隅田川に出ると、総武線の隅田川橋梁とスカイツリーの風景を見学したあと、隅田川に掛かる両国橋、清洲橋、永代橋、勝鬨橋などの下を通りつつ隅田川を下り、さらにレインボーブリッジを下からじっくりと観賞。隅田川は水上バスやハシケ、一般船舶の交通も多いため、通過した船の波でやや船が揺れる場面もあったが、川幅の広い雄大な景色と気持ちのよい川風を同乗した報道陣たちもの楽しんでいた。首都高6号向島線の渡河部では、橋桁が橋桁を吊っている珍しい構造を見学できた。
レインボーブリッジをくぐったあとは、京浜運河に入り、倉庫街などを見ながら天王洲運河へ。東海道新幹線の大井車両基地線と東京貨物ターミナルに通じる東海道貨物線の鉄橋をくぐり、天王洲運河へ。ここで天王洲水門をくぐる。普段はあまりできない体験に乗船した一同は興味深くカメラを向けていた。新東海橋を抜けると、ジールの自社桟橋である「天王洲ヤマツピア」に到着し10分の休憩を取る。「天王洲ヤマツピア」にはレストラン兼待合室「キャプテンズワーフ」があり、スタッフがドリンクでもてなしてくれた。
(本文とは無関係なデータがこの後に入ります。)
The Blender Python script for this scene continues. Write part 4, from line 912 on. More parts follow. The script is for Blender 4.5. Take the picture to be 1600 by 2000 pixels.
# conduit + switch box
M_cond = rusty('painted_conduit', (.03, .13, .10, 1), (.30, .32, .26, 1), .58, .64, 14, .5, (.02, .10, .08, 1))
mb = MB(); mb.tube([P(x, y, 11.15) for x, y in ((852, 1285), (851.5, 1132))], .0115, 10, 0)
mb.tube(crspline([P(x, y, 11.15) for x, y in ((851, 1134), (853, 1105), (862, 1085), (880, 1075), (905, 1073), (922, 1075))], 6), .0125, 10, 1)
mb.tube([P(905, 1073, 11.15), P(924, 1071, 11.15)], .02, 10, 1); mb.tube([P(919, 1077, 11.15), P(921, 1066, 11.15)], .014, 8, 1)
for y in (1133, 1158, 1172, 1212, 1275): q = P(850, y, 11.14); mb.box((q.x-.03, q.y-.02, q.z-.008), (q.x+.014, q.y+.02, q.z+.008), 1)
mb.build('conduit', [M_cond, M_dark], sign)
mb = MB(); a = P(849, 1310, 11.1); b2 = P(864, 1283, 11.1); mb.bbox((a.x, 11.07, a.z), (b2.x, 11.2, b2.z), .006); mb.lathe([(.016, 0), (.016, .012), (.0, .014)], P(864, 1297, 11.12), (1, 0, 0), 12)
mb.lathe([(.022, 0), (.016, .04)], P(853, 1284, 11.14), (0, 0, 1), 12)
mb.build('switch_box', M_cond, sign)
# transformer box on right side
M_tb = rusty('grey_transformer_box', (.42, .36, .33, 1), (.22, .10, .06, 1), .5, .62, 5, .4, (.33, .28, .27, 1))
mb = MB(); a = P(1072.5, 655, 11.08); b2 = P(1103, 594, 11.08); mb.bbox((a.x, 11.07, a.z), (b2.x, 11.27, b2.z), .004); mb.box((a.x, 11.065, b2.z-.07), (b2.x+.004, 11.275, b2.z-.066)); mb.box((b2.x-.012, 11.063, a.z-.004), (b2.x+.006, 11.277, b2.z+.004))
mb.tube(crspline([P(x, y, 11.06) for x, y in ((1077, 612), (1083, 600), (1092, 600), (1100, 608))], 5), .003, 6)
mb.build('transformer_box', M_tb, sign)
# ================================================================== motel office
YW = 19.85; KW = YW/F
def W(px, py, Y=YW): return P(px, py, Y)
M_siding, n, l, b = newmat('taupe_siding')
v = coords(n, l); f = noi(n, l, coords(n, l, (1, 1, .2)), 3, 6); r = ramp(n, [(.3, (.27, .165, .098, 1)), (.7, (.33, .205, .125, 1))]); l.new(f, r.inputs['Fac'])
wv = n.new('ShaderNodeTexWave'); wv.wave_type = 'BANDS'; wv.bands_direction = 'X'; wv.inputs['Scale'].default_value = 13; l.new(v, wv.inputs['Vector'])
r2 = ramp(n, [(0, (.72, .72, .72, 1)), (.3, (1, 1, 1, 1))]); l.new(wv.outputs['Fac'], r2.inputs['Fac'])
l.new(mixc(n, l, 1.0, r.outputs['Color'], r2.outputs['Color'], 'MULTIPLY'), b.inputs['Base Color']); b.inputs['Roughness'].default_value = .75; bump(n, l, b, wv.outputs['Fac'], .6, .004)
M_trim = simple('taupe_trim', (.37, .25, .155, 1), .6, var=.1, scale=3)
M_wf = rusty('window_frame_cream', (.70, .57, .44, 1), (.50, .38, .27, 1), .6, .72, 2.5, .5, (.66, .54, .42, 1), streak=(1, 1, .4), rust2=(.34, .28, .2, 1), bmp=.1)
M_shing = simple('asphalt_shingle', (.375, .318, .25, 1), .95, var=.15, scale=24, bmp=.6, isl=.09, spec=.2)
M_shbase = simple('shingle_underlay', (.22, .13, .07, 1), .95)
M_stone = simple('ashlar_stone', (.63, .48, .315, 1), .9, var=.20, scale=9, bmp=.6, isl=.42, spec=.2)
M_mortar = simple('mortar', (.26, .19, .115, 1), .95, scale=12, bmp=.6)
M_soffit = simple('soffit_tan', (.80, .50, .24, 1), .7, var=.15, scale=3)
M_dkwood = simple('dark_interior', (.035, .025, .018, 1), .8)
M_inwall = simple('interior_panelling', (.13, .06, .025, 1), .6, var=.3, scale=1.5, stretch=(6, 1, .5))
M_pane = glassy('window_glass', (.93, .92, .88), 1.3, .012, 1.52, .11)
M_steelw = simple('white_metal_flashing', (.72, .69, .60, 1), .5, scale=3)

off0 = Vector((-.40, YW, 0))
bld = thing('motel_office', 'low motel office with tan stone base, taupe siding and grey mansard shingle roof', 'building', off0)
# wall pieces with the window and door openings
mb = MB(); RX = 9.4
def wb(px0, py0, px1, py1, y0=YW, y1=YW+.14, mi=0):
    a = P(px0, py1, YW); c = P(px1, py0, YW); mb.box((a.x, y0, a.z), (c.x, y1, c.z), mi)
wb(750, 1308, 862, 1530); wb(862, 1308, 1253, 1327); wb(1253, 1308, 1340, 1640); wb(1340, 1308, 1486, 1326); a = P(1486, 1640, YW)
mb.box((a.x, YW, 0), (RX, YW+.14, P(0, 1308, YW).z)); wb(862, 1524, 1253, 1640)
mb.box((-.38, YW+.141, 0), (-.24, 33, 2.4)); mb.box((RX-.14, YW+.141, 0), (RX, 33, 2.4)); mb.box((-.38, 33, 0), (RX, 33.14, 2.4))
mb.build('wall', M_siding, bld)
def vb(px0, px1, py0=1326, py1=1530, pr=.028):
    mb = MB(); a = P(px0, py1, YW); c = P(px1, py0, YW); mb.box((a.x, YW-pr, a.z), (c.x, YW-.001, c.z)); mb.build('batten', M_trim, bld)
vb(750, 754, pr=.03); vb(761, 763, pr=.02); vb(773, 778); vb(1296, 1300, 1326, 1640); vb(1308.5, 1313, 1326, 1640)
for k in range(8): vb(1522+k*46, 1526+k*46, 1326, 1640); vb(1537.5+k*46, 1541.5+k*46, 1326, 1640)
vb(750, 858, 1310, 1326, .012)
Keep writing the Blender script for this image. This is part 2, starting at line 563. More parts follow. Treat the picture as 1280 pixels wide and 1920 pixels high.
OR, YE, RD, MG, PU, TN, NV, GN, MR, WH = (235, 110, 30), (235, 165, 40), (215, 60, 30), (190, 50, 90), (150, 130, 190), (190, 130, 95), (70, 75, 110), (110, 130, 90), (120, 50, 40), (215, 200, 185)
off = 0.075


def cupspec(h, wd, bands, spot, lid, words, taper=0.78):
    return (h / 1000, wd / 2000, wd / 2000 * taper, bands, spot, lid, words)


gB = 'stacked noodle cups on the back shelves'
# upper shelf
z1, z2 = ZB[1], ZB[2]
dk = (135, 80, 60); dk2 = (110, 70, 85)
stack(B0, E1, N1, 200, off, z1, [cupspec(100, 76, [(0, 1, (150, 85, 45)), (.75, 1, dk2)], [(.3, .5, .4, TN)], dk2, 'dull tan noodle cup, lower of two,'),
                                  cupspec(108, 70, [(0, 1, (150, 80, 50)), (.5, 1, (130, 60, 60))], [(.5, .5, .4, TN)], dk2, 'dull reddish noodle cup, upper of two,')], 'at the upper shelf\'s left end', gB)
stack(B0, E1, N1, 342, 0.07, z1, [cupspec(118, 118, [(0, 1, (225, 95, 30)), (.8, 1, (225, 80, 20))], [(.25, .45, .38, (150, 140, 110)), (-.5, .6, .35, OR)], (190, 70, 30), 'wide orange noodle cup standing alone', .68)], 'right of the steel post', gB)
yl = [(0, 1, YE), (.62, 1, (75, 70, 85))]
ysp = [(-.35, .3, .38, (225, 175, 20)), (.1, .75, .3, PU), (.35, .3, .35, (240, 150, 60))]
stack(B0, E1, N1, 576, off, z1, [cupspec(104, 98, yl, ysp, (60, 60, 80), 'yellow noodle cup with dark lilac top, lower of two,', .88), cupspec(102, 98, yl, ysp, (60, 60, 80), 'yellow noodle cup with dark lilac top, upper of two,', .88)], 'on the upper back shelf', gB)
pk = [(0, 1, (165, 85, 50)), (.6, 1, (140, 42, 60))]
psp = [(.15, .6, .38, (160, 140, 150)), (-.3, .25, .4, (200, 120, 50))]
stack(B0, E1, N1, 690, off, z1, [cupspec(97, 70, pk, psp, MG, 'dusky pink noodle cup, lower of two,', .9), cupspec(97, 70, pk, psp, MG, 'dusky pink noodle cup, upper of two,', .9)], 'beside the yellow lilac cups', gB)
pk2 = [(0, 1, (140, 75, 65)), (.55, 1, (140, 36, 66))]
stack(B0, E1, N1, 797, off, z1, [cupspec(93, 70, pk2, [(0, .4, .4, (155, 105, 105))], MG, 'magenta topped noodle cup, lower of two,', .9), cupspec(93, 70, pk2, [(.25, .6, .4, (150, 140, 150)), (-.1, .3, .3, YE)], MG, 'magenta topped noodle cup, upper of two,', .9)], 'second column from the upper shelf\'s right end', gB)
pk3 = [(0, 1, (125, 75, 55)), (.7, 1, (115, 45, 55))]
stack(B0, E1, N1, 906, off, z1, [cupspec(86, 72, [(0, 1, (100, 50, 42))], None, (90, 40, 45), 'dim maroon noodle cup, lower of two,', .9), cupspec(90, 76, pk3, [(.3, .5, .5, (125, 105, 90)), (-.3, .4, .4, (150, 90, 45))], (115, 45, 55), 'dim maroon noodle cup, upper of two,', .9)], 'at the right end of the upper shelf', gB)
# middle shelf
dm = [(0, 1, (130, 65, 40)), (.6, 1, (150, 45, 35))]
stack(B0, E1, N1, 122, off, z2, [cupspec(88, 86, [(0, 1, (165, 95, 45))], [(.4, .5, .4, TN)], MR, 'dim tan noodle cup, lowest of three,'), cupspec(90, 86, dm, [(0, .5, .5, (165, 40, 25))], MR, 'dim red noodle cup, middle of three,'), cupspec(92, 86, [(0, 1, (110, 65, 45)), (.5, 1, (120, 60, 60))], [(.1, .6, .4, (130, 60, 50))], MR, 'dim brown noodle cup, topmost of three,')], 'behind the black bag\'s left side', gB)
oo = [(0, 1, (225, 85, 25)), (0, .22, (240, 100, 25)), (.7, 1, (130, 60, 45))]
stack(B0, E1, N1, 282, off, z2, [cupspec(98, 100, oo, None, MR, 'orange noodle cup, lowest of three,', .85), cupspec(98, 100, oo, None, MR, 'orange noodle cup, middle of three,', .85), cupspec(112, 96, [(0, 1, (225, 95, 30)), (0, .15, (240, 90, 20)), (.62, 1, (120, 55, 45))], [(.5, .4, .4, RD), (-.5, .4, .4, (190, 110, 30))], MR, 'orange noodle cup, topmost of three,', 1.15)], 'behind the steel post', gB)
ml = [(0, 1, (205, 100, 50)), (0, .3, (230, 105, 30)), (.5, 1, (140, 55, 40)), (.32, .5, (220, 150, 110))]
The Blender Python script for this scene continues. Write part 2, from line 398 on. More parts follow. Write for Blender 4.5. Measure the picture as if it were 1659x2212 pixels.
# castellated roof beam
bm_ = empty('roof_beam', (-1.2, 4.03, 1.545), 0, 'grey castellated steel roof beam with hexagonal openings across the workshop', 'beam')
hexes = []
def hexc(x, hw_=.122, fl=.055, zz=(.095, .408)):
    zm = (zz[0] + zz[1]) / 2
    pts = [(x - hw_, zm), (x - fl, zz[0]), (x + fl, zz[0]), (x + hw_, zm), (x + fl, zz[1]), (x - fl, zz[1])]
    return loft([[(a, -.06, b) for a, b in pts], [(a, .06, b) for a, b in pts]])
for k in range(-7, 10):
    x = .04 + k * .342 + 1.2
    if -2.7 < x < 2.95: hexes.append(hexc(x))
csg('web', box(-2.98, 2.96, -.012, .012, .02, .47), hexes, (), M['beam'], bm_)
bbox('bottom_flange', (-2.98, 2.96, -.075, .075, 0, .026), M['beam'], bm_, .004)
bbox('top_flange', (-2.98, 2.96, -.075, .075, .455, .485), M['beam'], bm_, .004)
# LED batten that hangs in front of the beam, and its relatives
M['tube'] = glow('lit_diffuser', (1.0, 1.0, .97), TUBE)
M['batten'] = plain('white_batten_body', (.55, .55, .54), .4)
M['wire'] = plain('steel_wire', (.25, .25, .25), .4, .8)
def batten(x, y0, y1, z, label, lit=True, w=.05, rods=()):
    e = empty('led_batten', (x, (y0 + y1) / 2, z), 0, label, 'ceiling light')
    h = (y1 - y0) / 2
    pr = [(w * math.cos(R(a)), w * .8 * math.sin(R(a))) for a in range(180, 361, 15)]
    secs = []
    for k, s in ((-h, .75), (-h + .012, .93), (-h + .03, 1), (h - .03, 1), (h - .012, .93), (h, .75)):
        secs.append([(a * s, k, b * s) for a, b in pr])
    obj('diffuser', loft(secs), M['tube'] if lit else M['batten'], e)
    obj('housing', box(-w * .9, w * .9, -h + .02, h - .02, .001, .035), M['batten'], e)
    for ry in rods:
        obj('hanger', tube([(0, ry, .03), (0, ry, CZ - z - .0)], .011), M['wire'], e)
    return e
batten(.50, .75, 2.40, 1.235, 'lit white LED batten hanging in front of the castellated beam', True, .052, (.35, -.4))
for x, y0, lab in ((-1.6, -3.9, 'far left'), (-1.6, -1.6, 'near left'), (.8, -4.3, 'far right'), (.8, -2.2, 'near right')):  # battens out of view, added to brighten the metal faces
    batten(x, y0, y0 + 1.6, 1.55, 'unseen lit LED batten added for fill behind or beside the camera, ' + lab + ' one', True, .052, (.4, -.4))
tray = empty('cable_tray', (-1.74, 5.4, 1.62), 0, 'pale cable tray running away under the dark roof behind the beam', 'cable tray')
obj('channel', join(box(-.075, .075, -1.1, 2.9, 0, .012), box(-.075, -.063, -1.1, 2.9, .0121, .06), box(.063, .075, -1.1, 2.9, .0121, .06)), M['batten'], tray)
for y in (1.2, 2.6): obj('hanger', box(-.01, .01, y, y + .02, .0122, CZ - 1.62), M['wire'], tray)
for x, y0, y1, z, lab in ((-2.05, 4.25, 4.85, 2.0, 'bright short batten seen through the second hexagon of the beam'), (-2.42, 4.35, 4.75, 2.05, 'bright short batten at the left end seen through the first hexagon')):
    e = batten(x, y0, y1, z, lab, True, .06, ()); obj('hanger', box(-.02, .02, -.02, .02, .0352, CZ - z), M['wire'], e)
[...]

出発して目黒川水門を抜け、天王洲南運河から京浜運河へ戻る。
京浜運河は東京モノレールと首都高1号羽田線が併走しており、モノレールの走行シーンや運河に浮かぶように作られた橋脚などの構造を見ることができた。なお、現在は京浜運河の北側を運航する定期船は設定されていないため、本航路の見どころの1つと言えるだろう。京和橋を抜けると、羽田空港の管制塔などが見えてくる。ここで船は昭和島の陸に沿うように大きく迂回。昭和島沖は水深が浅く、この小型船をもってしても座礁の危険性があるため、水深の深い陸沿いの部分を進む。
海老取川の入口には、首都高1号線の羽田可動橋がある。この可動橋は1990年に渋滞緩和を目的として作られたが、1998年に使用を中止。現在は解放された状態となっている。海老取川を航行できるのは、今回使用されている小型船クラスに限定されるため、この可動橋を水路から見られるのも貴重な体験だ。海老取川に入り、整備場駅の脇を進むと、川幅はどんどん狭くなり、稲荷橋、天空橋などは、手を伸ばせば橋に触れられそうなほど橋の下すれすれを通過。弁天橋を抜けると多摩川の河口に出る。すっかり日も残照となり、羽田空港国際線ターミナルの灯りを見ながら船は羽田空港船着場に17時45分に到着した。
羽田空港船着場は、国際線ターミナルビルから歩いて20分ほどの場所にあるため、空港へのアクセスにも優れている。ジール 代表取締役社長 平野拓身氏によると「日本人はもちろん、インバウンドの外国人にも世界の観光地である秋葉原へのクルーズを楽しんで欲しいと考えています。今回の社会実験の結果をもとにして東京オリンピックまでに定期運用化を目指します」と述べた。
本社会実験は、すでに最初の販売分はすべてのチケットが完売しており、追加として増便分が9月21日~25日に設定されたほどの人気となっている。なお、増便分も販売終了となっている便が出てきている。オープンデッキタイプのため、小雨の場合は運航されるが、荒天予報の場合は運航が中止となる。屋根のないオープンデッキタイプの船は、心許なくやや怖いと感じるかも知れないが、景色の見通しのよさは抜群で、冒険感あふれるクルーズが楽しめた。